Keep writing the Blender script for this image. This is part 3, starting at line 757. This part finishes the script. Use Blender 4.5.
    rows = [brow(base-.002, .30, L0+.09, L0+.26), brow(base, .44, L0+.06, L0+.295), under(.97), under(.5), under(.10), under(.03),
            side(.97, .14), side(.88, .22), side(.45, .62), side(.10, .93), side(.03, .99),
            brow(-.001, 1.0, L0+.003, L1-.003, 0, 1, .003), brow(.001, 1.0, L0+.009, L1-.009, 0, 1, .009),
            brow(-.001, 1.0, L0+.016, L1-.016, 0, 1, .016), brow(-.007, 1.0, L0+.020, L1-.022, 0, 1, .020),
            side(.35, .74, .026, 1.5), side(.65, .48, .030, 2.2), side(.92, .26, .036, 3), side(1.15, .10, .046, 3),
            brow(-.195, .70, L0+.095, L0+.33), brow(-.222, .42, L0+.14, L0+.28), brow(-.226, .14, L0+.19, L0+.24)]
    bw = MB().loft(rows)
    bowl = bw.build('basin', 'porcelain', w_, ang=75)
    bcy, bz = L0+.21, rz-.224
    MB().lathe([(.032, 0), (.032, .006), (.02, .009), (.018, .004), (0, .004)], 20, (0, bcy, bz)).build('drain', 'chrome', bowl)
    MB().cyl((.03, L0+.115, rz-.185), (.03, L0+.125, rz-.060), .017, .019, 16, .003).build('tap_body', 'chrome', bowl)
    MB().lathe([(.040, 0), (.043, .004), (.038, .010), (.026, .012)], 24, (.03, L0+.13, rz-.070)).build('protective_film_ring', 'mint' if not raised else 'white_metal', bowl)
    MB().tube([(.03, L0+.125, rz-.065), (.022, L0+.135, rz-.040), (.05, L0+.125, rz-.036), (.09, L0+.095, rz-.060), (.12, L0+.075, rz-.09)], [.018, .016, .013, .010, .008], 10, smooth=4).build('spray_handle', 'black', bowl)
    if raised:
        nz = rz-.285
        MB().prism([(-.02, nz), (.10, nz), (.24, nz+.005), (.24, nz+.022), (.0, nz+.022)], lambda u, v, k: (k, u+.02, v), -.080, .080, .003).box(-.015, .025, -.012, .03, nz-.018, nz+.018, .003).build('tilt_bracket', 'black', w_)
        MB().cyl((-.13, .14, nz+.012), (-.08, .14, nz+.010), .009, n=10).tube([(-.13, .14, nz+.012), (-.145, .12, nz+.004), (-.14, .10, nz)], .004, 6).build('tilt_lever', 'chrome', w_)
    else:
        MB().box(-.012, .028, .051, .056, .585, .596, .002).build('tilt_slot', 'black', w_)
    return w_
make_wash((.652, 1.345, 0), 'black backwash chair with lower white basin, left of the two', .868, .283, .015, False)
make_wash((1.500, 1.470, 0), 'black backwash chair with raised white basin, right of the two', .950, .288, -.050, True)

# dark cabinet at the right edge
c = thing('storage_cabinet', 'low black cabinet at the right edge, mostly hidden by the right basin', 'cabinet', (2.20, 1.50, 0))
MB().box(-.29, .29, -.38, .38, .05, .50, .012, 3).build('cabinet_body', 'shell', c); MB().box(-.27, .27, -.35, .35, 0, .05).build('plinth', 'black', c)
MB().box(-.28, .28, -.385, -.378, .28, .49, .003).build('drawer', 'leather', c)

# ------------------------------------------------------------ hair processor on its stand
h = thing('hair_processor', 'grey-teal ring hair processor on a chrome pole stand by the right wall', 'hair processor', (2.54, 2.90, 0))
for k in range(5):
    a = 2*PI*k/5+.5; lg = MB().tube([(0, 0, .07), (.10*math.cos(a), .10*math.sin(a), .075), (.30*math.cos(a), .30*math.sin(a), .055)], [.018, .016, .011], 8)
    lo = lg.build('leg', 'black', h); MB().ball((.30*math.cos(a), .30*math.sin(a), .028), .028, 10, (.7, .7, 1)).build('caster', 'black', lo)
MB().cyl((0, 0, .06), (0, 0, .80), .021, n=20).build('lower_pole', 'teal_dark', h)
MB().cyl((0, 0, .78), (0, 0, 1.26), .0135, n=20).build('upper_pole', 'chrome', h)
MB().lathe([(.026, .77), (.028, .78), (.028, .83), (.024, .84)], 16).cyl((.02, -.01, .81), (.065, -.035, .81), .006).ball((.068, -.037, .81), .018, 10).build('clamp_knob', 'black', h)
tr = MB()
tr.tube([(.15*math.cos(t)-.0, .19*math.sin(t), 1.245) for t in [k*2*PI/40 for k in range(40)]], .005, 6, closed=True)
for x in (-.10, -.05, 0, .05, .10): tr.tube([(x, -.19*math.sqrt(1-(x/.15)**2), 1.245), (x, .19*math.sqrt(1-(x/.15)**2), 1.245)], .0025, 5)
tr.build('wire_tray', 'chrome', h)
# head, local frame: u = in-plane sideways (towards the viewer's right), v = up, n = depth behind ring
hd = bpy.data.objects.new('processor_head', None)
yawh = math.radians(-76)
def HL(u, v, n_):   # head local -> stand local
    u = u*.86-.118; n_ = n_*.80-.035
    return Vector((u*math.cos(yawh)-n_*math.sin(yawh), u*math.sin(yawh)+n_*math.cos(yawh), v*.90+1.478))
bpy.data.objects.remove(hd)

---

Go through the listing and copy all of it exactly.

Keep writing the Blender script for this image. This is part 3, starting at line 757. This part finishes the script. Use Blender 4.5.
    rows = [brow(base-.002, .30, L0+.09, L0+.26), brow(base, .44, L0+.06, L0+.295), under(.97), under(.5), under(.10), under(.03),
            side(.97, .14), side(.88, .22), side(.45, .62), side(.10, .93), side(.03, .99),
            brow(-.001, 1.0, L0+.003, L1-.003, 0, 1, .003), brow(.001, 1.0, L0+.009, L1-.009, 0, 1, .009),
            brow(-.001, 1.0, L0+.016, L1-.016, 0, 1, .016), brow(-.007, 1.0, L0+.020, L1-.022, 0, 1, .020),
            side(.35, .74, .026, 1.5), side(.65, .48, .030, 2.2), side(.92, .26, .036, 3), side(1.15, .10, .046, 3),
            brow(-.195, .70, L0+.095, L0+.33), brow(-.222, .42, L0+.14, L0+.28), brow(-.226, .14, L0+.19, L0+.24)]
    bw = MB().loft(rows)
    bowl = bw.build('basin', 'porcelain', w_, ang=75)
    bcy, bz = L0+.21, rz-.224
    MB().lathe([(.032, 0), (.032, .006), (.02, .009), (.018, .004), (0, .004)], 20, (0, bcy, bz)).build('drain', 'chrome', bowl)
    MB().cyl((.03, L0+.115, rz-.185), (.03, L0+.125, rz-.060), .017, .019, 16, .003).build('tap_body', 'chrome', bowl)
    MB().lathe([(.040, 0), (.043, .004), (.038, .010), (.026, .012)], 24, (.03, L0+.13, rz-.070)).build('protective_film_ring', 'mint' if not raised else 'white_metal', bowl)
    MB().tube([(.03, L0+.125, rz-.065), (.022, L0+.135, rz-.040), (.05, L0+.125, rz-.036), (.09, L0+.095, rz-.060), (.12, L0+.075, rz-.09)], [.018, .016, .013, .010, .008], 10, smooth=4).build('spray_handle', 'black', bowl)
    if raised:
        nz = rz-.285
        MB().prism([(-.02, nz), (.10, nz), (.24, nz+.005), (.24, nz+.022), (.0, nz+.022)], lambda u, v, k: (k, u+.02, v), -.080, .080, .003).box(-.015, .025, -.012, .03, nz-.018, nz+.018, .003).build('tilt_bracket', 'black', w_)
        MB().cyl((-.13, .14, nz+.012), (-.08, .14, nz+.010), .009, n=10).tube([(-.13, .14, nz+.012), (-.145, .12, nz+.004), (-.14, .10, nz)], .004, 6).build('tilt_lever', 'chrome', w_)
    else:
        MB().box(-.012, .028, .051, .056, .585, .596, .002).build('tilt_slot', 'black', w_)
    return w_
make_wash((.652, 1.345, 0), 'black backwash chair with lower white basin, left of the two', .868, .283, .015, False)
make_wash((1.500, 1.470, 0), 'black backwash chair with raised white basin, right of the two', .950, .288, -.050, True)

# dark cabinet at the right edge
c = thing('storage_cabinet', 'low black cabinet at the right edge, mostly hidden by the right basin', 'cabinet', (2.20, 1.50, 0))
MB().box(-.29, .29, -.38, .38, .05, .50, .012, 3).build('cabinet_body', 'shell', c); MB().box(-.27, .27, -.35, .35, 0, .05).build('plinth', 'black', c)
MB().box(-.28, .28, -.385, -.378, .28, .49, .003).build('drawer', 'leather', c)

# ------------------------------------------------------------ hair processor on its stand
h = thing('hair_processor', 'grey-teal ring hair processor on a chrome pole stand by the right wall', 'hair processor', (2.54, 2.90, 0))
for k in range(5):
    a = 2*PI*k/5+.5; lg = MB().tube([(0, 0, .07), (.10*math.cos(a), .10*math.sin(a), .075), (.30*math.cos(a), .30*math.sin(a), .055)], [.018, .016, .011], 8)
    lo = lg.build('leg', 'black', h); MB().ball((.30*math.cos(a), .30*math.sin(a), .028), .028, 10, (.7, .7, 1)).build('caster', 'black', lo)
MB().cyl((0, 0, .06), (0, 0, .80), .021, n=20).build('lower_pole', 'teal_dark', h)
MB().cyl((0, 0, .78), (0, 0, 1.26), .0135, n=20).build('upper_pole', 'chrome', h)
MB().lathe([(.026, .77), (.028, .78), (.028, .83), (.024, .84)], 16).cyl((.02, -.01, .81), (.065, -.035, .81), .006).ball((.068, -.037, .81), .018, 10).build('clamp_knob', 'black', h)
tr = MB()
tr.tube([(.15*math.cos(t)-.0, .19*math.sin(t), 1.245) for t in [k*2*PI/40 for k in range(40)]], .005, 6, closed=True)
for x in (-.10, -.05, 0, .05, .10): tr.tube([(x, -.19*math.sqrt(1-(x/.15)**2), 1.245), (x, .19*math.sqrt(1-(x/.15)**2), 1.245)], .0025, 5)
tr.build('wire_tray', 'chrome', h)
# head, local frame: u = in-plane sideways (towards the viewer's right), v = up, n = depth behind ring
hd = bpy.data.objects.new('processor_head', None)
yawh = math.radians(-76)
def HL(u, v, n_):   # head local -> stand local
    u = u*.86-.118; n_ = n_*.80-.035
    return Vector((u*math.cos(yawh)-n_*math.sin(yawh), u*math.sin(yawh)+n_*math.cos(yawh), v*.90+1.478))
bpy.data.objects.remove(hd)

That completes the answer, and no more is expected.